You can do this. Let's say there's 300,000 who came in the last 60 days 4 or more times, and maybe there's 100,000 who came 10+ times. Wow. These people are really interesting. Particularly these people are really interesting because they must really like what you have. They must like your content or your blog or something that you do on your site, some sort of tool, some sort of function that you provide to them. Yet, there's going to be a very different look at who sent these visitors, right, which of these sources sent these visitors versus which sent the people who made a conversion action, something like signed up for an email account, or signed up with their email address, or subscribed to your newsletter, or filled out a survey, or filled out a request for a white paper that gave you a lead versus actually completed a transaction, like went back to the site and signed up for the paid service or bought the product, or did whatever it is that makes you money. Knowing these source differences and building out this funnel, visualizing this funnel and being able to see these means that you will be able to do a bunch of things right.

So, I have some action items that I want you to take away from this inbound marketing funnel visualization.

Number one, please, if you can do nothing else, at least set up first touch attribution. So you may not be able to get the concrete segment that has made at least one visit from this source before converting somewhere in their funnel, because a lot of those people who convert down here are going to be in the 10+ or 4+ visit segment, and they're going to have come to you multiple times, and usually you're only doing last touch attribution, meaning you only see the source that sent them the last time. There are some more advanced analytics like Mixpanel or KISSmetrics that can help you see deeper into that multitouch funnel, but at least you can set up first touch attribution tracking in Google Analytics. There is a good blog post on how to do that Will Critchlow from Distilled wrote. We'll link you over to that.
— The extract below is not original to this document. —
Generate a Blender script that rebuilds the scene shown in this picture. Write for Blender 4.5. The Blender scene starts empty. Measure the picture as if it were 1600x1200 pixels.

Second step, segment the content that is driving people, so not just the visit sources, but the content that's driving people early on in your funnel and later in your funnel. Understanding that dichotomy will give you a sense of, hey, we can't just give up on the content that's bringing people in here or the content that's bringing people in the 4+, 10+, made a converting action. We need to focus on both of those, and here's how we should be distributing our time. Let's not spend, you know, be careful not to over assign value with resources of any kind, with dollars, with people, with time, to channels that are just getting you into the bottom of the funnel. It's really, really dangerous. It can mean that what happens over time is you increase conversion rate here, yeah, and things are going well, but as this dries up, your competitors are taking this traffic. They are getting it one way or another. Or you're not executing on it, which means no one is happy and finding what they need on the Web from you or whatever it is that you provide.

Finally, the other thing is track those actions that are likely to lead to transactions. So, if you know that a high percentage of people in a certain bucket, in a number of visits bucket, in a number of visits to specific content bucket, in a conversion-like action, say they did this thing like sign up for an email newsletter, track the percent and the number that are flowing down to actual dollar value transactions. If you do that, you'll have a great sense of where you can invest sort of in the middle of the funnel that will help to drive that action further down.

This is a complex fascinating process, and I know it's not easy to implement. But for those of you who do, the returns can be phenomenal.